Monday, November 30, 2009

ISLAMIC FINANCE DISPUTE SETTLEMENT

Parties in a contract involving Islamic finance are free to structure their dealing to take into account Shariah requirements governing transactions, and have their terms documented in the relevant contractual documents. They can insert whatever clauses of their choice in so far as these clauses are not in any way repugnant to any established Shariah rules and principles. In many jurisdictions it is the requirement of regulatory laws that these parties need to ensure that their transactions are free from any element inconsistent with Islamic teachings. However it is very sad indeed to find out that some parties may sometimes indicate through their agreements that in case any dispute should arise in future between them, they would like to settle the possible dispute not in accordance with any Shariah compliant mechanism of dispute settlement.

What may happen is that the parties would instead prefer to settle such a future dispute through trials conducted by courts that are very clear from the very way they are constituted are far from being a suitable forum to dispose of the case in a Shariah compliant manner. Given that these courts are conventional courts in various jurisdictions that as a matter of judicial process are not from the outset suppose to decide cases brought before them in line with Shariah requirements. Hence the big question is how can it be said that the relevant dispute is to be disposed of in an Islamic way?

It is important that dispute related to Islamic financial transactions is settled in a Shariah compliant manner for two major reasons. Firstly when the parties hold out that they are conducting their affairs in Shariah compliant ways, they thereby make a representation to the general public that they are going to abide by the Shariah requirements in all their dealings. So when it turns out to be that they prefer to settle their future disputes in the above described manner, and to turn a blind eye on Islamic alternatives, the general public has all the reasons to ask why it remains so when other Shariah compliant alternatives are available. Secondly, assuming that an award may have been made by the non-Shariah compliant courts, does it mean that the amount so awarded in the judgment cannot be treated as halal/legitimate incomes for the relevant parties, or at least be described as questionable incomes that need to be purified.

What happened in Malaysia recently in the context of the latest amendment to the Malaysian Central Bank law is very interesting development to note. The amendment made it clear that the Malaysian civil courts and arbitrators must consider the published Shariah resolution passed by the Shariah Advisory Council of the Central Bank in deciding Islamic banking cases brought before them. The amendment also made it mandatory for the Court and the Arbitrator to refer any Shariah issue raised in the dispute which is not yet addressed by any published resolution mentioned above, and they must abide by any decision that the SAC may provide.

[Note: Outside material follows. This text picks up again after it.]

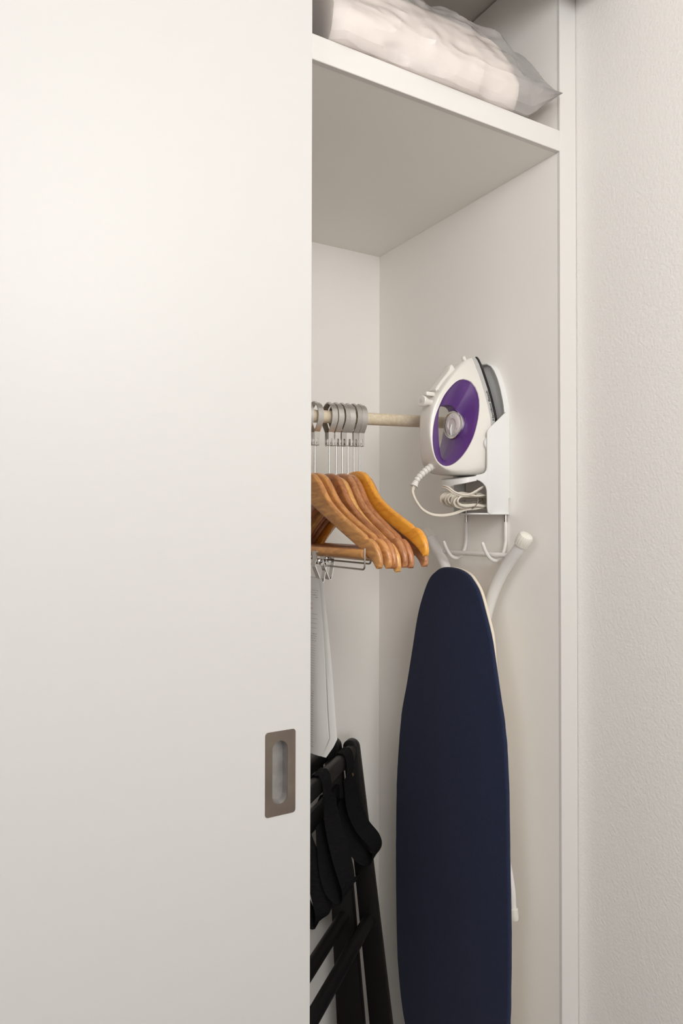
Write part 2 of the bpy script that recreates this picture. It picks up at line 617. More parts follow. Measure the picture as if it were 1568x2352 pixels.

It remains to be seen whether this approach will solve the dilemma faced by Islamic finance in this respect. Strictly speaking, from an Islamic classical perspective, a Muslim judge is always reminded to consult learned parties before issuing any judgment, and it is held that this approach, although is not mandatory to be taken, is accepted to be a highly recommended thing to be done by any presiding judge. But to put it in the manner that it is mandatory to be undertaken is something new, firstly because at the end of the day it will be the judge himself who is going to be responsible for the issued judgment.

Secondly, with respect to any opinion that may be possibly given by the consulted learned party the most that can be said is that it is a form of fatwa or shariah opinion that is basically not binding. Any court judgment on the contrary is binding on the disputing parties as a matter of authoritative expediency. Perhaps the reason that may have been relied upon by the Malaysian Parliament when the house passed the amendment is based on the fact that civil court judges were not trained in Islamic law, hence they need to abide by the SAC resolutions. But then, judgments are normally not given solely based on rules or law but they are based also on facts of the cases in question for which only the trial judges have the opportunity to establish. Furthermore trials in the civil court do not involve the same procedural process as normally employed in the Shariah court especially in the context of the role that can be played by oaths in establishing civil claims. The fact is that to dispose any given Islamic finance case is not just limited to the law aspect alone, but also the evidential and procedural aspects as well. Unless the relevant additional issues are properly addressed taking into consideration all that need to be considered in terms of Shariah requirements, the hope to achieve full settlement based on Islamic principle will remain something to be very genuine.